=== Available data ===
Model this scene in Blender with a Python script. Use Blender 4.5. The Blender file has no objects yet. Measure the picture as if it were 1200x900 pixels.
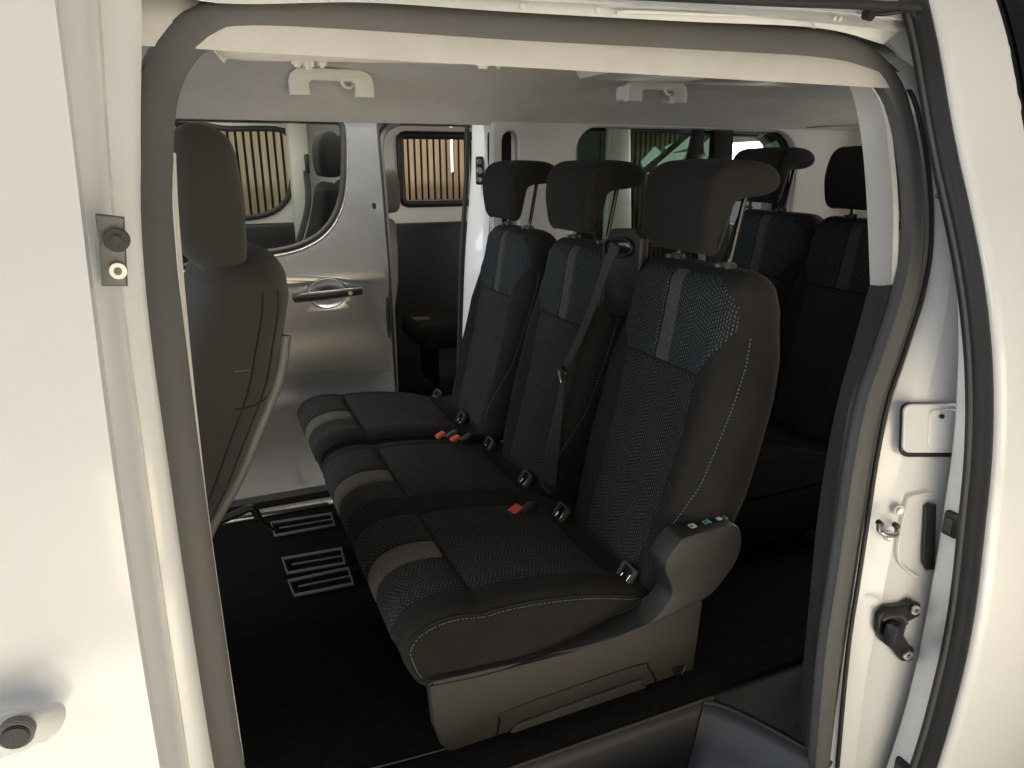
import bpy, bmesh, math, random
import numpy as np
from mathutils import Vector, Matrix
random.seed(4)
SC = bpy.context.scene
COL = SC.collection
# ------------------------------------------------------------------ camera, world, lamps, exposure
CAM_H = 1.2
cam = bpy.data.objects.new('camera', bpy.data.cameras.new('camera'))
COL.objects.link(cam)
cam.location = (0, 0, CAM_H)
cam.rotation_euler = (math.radians(90 - 17.5), 0, math.radians(-23.7))
cam.data.sensor_width = 36
cam.data.lens = 824 / 1200 * 36
cam.data.clip_start = .02
cam.data.clip_end = 100
SC.camera = cam
SC.view_settings.view_transform = 'Standard'
SC.view_settings.look = 'None'
SC.view_settings.gamma = 1
SC.view_settings.exposure = 0
W = bpy.data.worlds.new('World'); SC.world = W; W.use_nodes = True
W.node_tree.nodes['Background'].inputs[0].default_value = (.95, .96, 1.0, 1)
W.node_tree.nodes['Background'].inputs[1].default_value = .23

def lamp(name, loc, target, size, power, color, spread=None):
    l = bpy.data.lights.new(name, 'AREA'); l.shape = 'RECTANGLE'
    l.size, l.size_y = size; l.energy = power; l.color = color
    if spread: l.spread = math.radians(spread)
    o = bpy.data.objects.new(name, l); COL.objects.link(o); o.location = loc
    o.rotation_euler = (Vector(target) - Vector(loc)).to_track_quat('-Z', 'Y').to_euler()
    return o
lamp('showroom_lamp_warm', (.9, -2.9, .95), (.6, 1.2, .15), (2.6, 1.4), 56, (1, .80, .52))
lamp('showroom_lamp_side', (-2.6, -1.6, 2.4), (.7, 1.0, .5), (1.8, .9), 30, (.86, .93, 1))
lamp('showroom_lamp_overhead', (.4, -2.7, 3.4), (.4, -2.7, 0), (4.5, 1.2), 620, (1, .95, .84), 66)
lamp('cabin_front_fill', (-2.6, 1.7, 1.35), (1.2, 1.9, .6), (1.5, .8), 52, (.84, .92, 1))  # added cool fill lamp for seat fronts and headliner; no windscreen is built
lamp('cabin_rear_fill', (4.6, 1.6, 1.5), (2.0, 1.9, .9), (1.5, .9), 62, (1, .97, .90))  # added fill lamp behind the tailgate, brightens the rear of the cabin
lamp('showroom_lamp_gap', (.6, 2.98, 2.9), (.6, 3.05, 0), (3.2, .25), 105, (1, .95, .86))
lamp('showroom_lamp_wall', (1.2, 5.55, 2.7), (1.2, 6.0, .8), (6, .25), 55, (1, .9, .74))
lamp('silver_cabin_fill', (.5, 4.3, 1.42), (.7, 4.5, .5), (1.6, .6), 10, (1, .93, .82))  # added fill lamp to lift the silver van's interior, not a fitted light
SC.cycles.max_bounces = 7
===
◆ Task to complete: Transcribe the listing above verbatim. Omit the pictures.

◆ Written response:
Model this scene in Blender with a Python script. Use Blender 4.5. The Blender file has no objects yet. Measure the picture as if it were 1200x900 pixels.
import bpy, bmesh, math, random
import numpy as np
from mathutils import Vector, Matrix
random.seed(4)
SC = bpy.context.scene
COL = SC.collection
# ------------------------------------------------------------------ camera, world, lamps, exposure
CAM_H = 1.2
cam = bpy.data.objects.new('camera', bpy.data.cameras.new('camera'))
COL.objects.link(cam)
cam.location = (0, 0, CAM_H)
cam.rotation_euler = (math.radians(90 - 17.5), 0, math.radians(-23.7))
cam.data.sensor_width = 36
cam.data.lens = 824 / 1200 * 36
cam.data.clip_start = .02
cam.data.clip_end = 100
SC.camera = cam
SC.view_settings.view_transform = 'Standard'
SC.view_settings.look = 'None'
SC.view_settings.gamma = 1
SC.view_settings.exposure = 0
W = bpy.data.worlds.new('World'); SC.world = W; W.use_nodes = True
W.node_tree.nodes['Background'].inputs[0].default_value = (.95, .96, 1.0, 1)
W.node_tree.nodes['Background'].inputs[1].default_value = .23

def lamp(name, loc, target, size, power, color, spread=None):
    l = bpy.data.lights.new(name, 'AREA'); l.shape = 'RECTANGLE'
    l.size, l.size_y = size; l.energy = power; l.color = color
    if spread: l.spread = math.radians(spread)
    o = bpy.data.objects.new(name, l); COL.objects.link(o); o.location = loc
    o.rotation_euler = (Vector(target) - Vector(loc)).to_track_quat('-Z', 'Y').to_euler()
    return o
lamp('showroom_lamp_warm', (.9, -2.9, .95), (.6, 1.2, .15), (2.6, 1.4), 56, (1, .80, .52))
lamp('showroom_lamp_side', (-2.6, -1.6, 2.4), (.7, 1.0, .5), (1.8, .9), 30, (.86, .93, 1))
lamp('showroom_lamp_overhead', (.4, -2.7, 3.4), (.4, -2.7, 0), (4.5, 1.2), 620, (1, .95, .84), 66)
lamp('cabin_front_fill', (-2.6, 1.7, 1.35), (1.2, 1.9, .6), (1.5, .8), 52, (.84, .92, 1))  # added cool fill lamp for seat fronts and headliner; no windscreen is built
lamp('cabin_rear_fill', (4.6, 1.6, 1.5), (2.0, 1.9, .9), (1.5, .9), 62, (1, .97, .90))  # added fill lamp behind the tailgate, brightens the rear of the cabin
lamp('showroom_lamp_gap', (.6, 2.98, 2.9), (.6, 3.05, 0), (3.2, .25), 105, (1, .95, .86))
lamp('showroom_lamp_wall', (1.2, 5.55, 2.7), (1.2, 6.0, .8), (6, .25), 55, (1, .9, .74))
lamp('silver_cabin_fill', (.5, 4.3, 1.42), (.7, 4.5, .5), (1.6, .6), 10, (1, .93, .82))  # added fill lamp to lift the silver van's interior, not a fitted light
SC.cycles.max_bounces = 7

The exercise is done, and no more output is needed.